▶ **Task details**
Return every line of the material exactly.

::: Data block

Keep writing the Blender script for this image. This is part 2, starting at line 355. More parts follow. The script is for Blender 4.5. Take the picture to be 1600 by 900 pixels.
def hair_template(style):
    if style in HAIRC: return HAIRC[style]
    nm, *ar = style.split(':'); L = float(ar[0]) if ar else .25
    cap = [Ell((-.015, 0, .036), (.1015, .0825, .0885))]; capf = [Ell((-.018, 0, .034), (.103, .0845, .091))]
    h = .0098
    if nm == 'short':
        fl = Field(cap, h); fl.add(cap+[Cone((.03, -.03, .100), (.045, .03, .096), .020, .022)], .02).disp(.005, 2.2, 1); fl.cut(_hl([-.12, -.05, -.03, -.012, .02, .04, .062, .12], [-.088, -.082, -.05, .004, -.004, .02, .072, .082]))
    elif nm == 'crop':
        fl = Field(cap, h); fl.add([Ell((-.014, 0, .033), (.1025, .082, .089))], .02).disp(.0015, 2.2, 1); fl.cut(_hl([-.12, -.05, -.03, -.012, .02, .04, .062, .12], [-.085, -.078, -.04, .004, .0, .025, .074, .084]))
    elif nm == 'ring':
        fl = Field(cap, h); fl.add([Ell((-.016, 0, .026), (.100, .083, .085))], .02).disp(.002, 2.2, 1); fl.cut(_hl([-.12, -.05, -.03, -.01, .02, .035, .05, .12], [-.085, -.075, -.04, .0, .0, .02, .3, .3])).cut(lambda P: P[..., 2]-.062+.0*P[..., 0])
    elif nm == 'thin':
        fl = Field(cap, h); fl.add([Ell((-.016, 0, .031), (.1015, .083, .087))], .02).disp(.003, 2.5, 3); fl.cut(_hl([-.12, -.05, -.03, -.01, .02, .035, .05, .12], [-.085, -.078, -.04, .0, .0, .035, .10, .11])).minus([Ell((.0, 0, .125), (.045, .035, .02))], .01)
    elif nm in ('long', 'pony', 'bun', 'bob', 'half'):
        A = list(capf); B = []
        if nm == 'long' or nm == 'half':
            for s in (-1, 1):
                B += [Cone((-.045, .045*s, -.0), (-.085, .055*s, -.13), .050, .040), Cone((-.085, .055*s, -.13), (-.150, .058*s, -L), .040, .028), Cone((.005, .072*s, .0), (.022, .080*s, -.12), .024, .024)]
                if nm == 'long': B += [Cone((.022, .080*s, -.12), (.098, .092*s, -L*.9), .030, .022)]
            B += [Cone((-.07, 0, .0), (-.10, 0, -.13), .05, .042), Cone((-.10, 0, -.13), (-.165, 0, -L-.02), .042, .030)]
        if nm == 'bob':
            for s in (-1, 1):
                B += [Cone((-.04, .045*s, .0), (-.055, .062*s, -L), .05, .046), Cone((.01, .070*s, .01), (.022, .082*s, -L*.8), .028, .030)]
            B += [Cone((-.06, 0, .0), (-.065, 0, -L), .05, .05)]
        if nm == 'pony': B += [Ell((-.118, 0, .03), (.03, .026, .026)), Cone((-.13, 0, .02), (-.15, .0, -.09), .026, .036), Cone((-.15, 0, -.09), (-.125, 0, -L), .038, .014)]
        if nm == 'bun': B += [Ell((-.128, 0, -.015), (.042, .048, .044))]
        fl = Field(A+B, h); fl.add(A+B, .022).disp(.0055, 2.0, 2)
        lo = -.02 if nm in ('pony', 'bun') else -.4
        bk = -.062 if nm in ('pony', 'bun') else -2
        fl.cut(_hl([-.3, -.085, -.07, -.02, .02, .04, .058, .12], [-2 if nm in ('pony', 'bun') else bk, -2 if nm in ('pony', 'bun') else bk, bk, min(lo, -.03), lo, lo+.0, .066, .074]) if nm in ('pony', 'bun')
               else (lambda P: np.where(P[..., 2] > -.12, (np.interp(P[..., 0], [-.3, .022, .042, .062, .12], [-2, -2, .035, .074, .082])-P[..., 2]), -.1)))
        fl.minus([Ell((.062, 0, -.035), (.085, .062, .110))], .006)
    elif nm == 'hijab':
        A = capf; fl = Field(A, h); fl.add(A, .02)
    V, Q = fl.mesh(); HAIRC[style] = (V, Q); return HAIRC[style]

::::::

▶ **Complete answer**
Keep writing the Blender script for this image. This is part 2, starting at line 355. More parts follow. The script is for Blender 4.5. Take the picture to be 1600 by 900 pixels.
def hair_template(style):
    if style in HAIRC: return HAIRC[style]
    nm, *ar = style.split(':'); L = float(ar[0]) if ar else .25
    cap = [Ell((-.015, 0, .036), (.1015, .0825, .0885))]; capf = [Ell((-.018, 0, .034), (.103, .0845, .091))]
    h = .0098
    if nm == 'short':
        fl = Field(cap, h); fl.add(cap+[Cone((.03, -.03, .100), (.045, .03, .096), .020, .022)], .02).disp(.005, 2.2, 1); fl.cut(_hl([-.12, -.05, -.03, -.012, .02, .04, .062, .12], [-.088, -.082, -.05, .004, -.004, .02, .072, .082]))
    elif nm == 'crop':
        fl = Field(cap, h); fl.add([Ell((-.014, 0, .033), (.1025, .082, .089))], .02).disp(.0015, 2.2, 1); fl.cut(_hl([-.12, -.05, -.03, -.012, .02, .04, .062, .12], [-.085, -.078, -.04, .004, .0, .025, .074, .084]))
    elif nm == 'ring':
        fl = Field(cap, h); fl.add([Ell((-.016, 0, .026), (.100, .083, .085))], .02).disp(.002, 2.2, 1); fl.cut(_hl([-.12, -.05, -.03, -.01, .02, .035, .05, .12], [-.085, -.075, -.04, .0, .0, .02, .3, .3])).cut(lambda P: P[..., 2]-.062+.0*P[..., 0])
    elif nm == 'thin':
        fl = Field(cap, h); fl.add([Ell((-.016, 0, .031), (.1015, .083, .087))], .02).disp(.003, 2.5, 3); fl.cut(_hl([-.12, -.05, -.03, -.01, .02, .035, .05, .12], [-.085, -.078, -.04, .0, .0, .035, .10, .11])).minus([Ell((.0, 0, .125), (.045, .035, .02))], .01)
    elif nm in ('long', 'pony', 'bun', 'bob', 'half'):
        A = list(capf); B = []
        if nm == 'long' or nm == 'half':
            for s in (-1, 1):
                B += [Cone((-.045, .045*s, -.0), (-.085, .055*s, -.13), .050, .040), Cone((-.085, .055*s, -.13), (-.150, .058*s, -L), .040, .028), Cone((.005, .072*s, .0), (.022, .080*s, -.12), .024, .024)]
                if nm == 'long': B += [Cone((.022, .080*s, -.12), (.098, .092*s, -L*.9), .030, .022)]
            B += [Cone((-.07, 0, .0), (-.10, 0, -.13), .05, .042), Cone((-.10, 0, -.13), (-.165, 0, -L-.02), .042, .030)]
        if nm == 'bob':
            for s in (-1, 1):
                B += [Cone((-.04, .045*s, .0), (-.055, .062*s, -L), .05, .046), Cone((.01, .070*s, .01), (.022, .082*s, -L*.8), .028, .030)]
            B += [Cone((-.06, 0, .0), (-.065, 0, -L), .05, .05)]
        if nm == 'pony': B += [Ell((-.118, 0, .03), (.03, .026, .026)), Cone((-.13, 0, .02), (-.15, .0, -.09), .026, .036), Cone((-.15, 0, -.09), (-.125, 0, -L), .038, .014)]
        if nm == 'bun': B += [Ell((-.128, 0, -.015), (.042, .048, .044))]
        fl = Field(A+B, h); fl.add(A+B, .022).disp(.0055, 2.0, 2)
        lo = -.02 if nm in ('pony', 'bun') else -.4
        bk = -.062 if nm in ('pony', 'bun') else -2
        fl.cut(_hl([-.3, -.085, -.07, -.02, .02, .04, .058, .12], [-2 if nm in ('pony', 'bun') else bk, -2 if nm in ('pony', 'bun') else bk, bk, min(lo, -.03), lo, lo+.0, .066, .074]) if nm in ('pony', 'bun')
               else (lambda P: np.where(P[..., 2] > -.12, (np.interp(P[..., 0], [-.3, .022, .042, .062, .12], [-2, -2, .035, .074, .082])-P[..., 2]), -.1)))
        fl.minus([Ell((.062, 0, -.035), (.085, .062, .110))], .006)
    elif nm == 'hijab':
        A = capf; fl = Field(A, h); fl.add(A, .02)
    V, Q = fl.mesh(); HAIRC[style] = (V, Q); return HAIRC[style]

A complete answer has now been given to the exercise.